At a Board of Education meeting on March 14, Superintendent Dr. Melissa Burak announced that the district could no longer wait to install a security vestibule at the high school. The vestibules are extra doors to “prevent visitors from entering the building unless they have been cleared for approved access,” Burak told the Herald in an email.

In 2014, New York voters approved a $2 billion Smart School Bond Act, a plan to improve educational technology and security infrastructure in schools across the state.

“What we have decided to do is, we’re not going to wait necessarily for the smart bond money,” Burak said at the meeting. “We have put together a plan in place to harden the high school and to sort of get ahead of the smart bond with the security vestibule, which was part of that, and put more of a holding area in the high school.”

The security vestibule would cost less than $10,000 to build, and the district would not be reimbursed by the state. In her statement, Burak did not address an inquiry as to how it would be funded. She said district officials are unable to fund the other items they requested without the bond, adding that the district decided to prioritize installing the security vestibule at the high school because it is an open campus.

Several parents, however, said they think contingency funds should also be used for security updates to the three elementary schools and two middle schools.

“This last shooting was at a high school, but Sandy Hook was an elementary school, and we have six other schools in the district,” said Candice Dellacona, referencing the February shooting in Florida and the shooting in Newtown, Conn., in December 2012.

Another mother expressed her fears that anyone could be let into the buildings. “I still think I could put on a hoodie, ring the bell and be let in,” Joanna Santoli said.
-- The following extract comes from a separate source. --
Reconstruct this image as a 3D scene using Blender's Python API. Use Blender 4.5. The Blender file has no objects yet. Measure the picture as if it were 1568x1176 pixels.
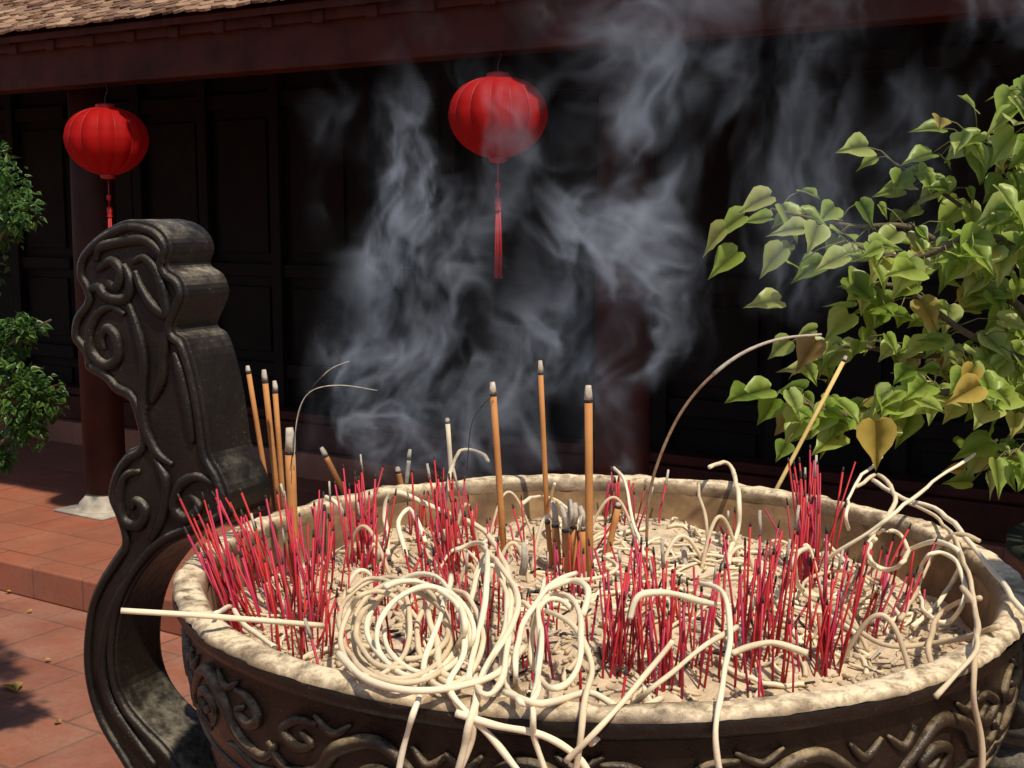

In response, Burak said that school officials would have to remind students not to leave the door open, and that the PTAs at the elementary schools are working to create boxes outside for parents to drop off forgotten lunches or instruments, rather than allowing anyone to enter the buildings.

Burak and Lynch also urged residents to lobby assembly members to pass legislation that would require Education Department officials to meet more often to review Smart School Bond proposals.

Last month, an Education Department representative told the Herald in an email that the Smart Schools investment plan for Lynbrook was undergoing an “intensive internal review by the staff of the Smart Schools Review Board members,” which works to ensure that plans are reasonable, consistent with the requirements and eligible for tax-exempt financing. There was no timetable for approval.

Lynch expressed frustration that he has yet to receive a phone call about its status.

“There is $892,000 with our name on it that, if we were given the permission, there are plans in my desk ready to go,” Lynch said. “That is a tragedy and if anything should happen in this district, and I said this, and I’m sorry for getting so passionate, there would be blood on their hands that they did not do the right thing by the children of this state.”